Moukalaba-Doudou National Park

Moukalaba-Doudou National Park in southwestern Gabon has an established gorilla habituation programme with several groups accustomed to human presence. The habituated groups at Moukalaba-Doudou are referred to by the rangers as “The Gentils” — a collective name for the groups of western lowland gorillas that have been habituated around the research and tourism programme. The forest here is lowland equatorial rainforest, structurally different from the montane habitats of Uganda and Rwanda, and the gorilla encounter reflects that difference: the animals move through the understory with a fluidity that mountain gorillas, adapted to steeper terrain, do not display in the same way.

Lopé National Park

Lopé National Park in central Gabon, a UNESCO World Heritage Site, holds gorilla populations but the habituation programme there is primarily oriented toward research rather than tourism. The landscape at Lopé is unusual — a mosaic of forest and ancient savanna relics left by climate changes thousands of years ago, which means gorilla habitat is patchy rather than continuous. Gorilla sightings at Lopé are possible on guided walks but are not the guaranteed encounter that a habituated trekking programme provides.
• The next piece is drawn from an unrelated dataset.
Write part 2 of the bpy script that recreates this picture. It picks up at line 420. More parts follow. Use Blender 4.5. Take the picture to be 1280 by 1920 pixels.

Langoué Bai — Ivindo National Park

Langoué Bai in Ivindo National Park is one of the most extraordinary wildlife viewing sites in Africa — a forest clearing (bai) where elephants, gorillas, buffalo, and other large mammals gather to access mineral-rich soils and water. Gorilla viewing at a bai is fundamentally different from gorilla trekking: you observe from a platform at the edge of the clearing as animals come and go, rather than following a habituated family through the forest. The experience depends on animals choosing to appear, but bai viewings at Langoué have produced some of the most remarkable gorilla photography in existence. Access involves a long walk through Ivindo forest.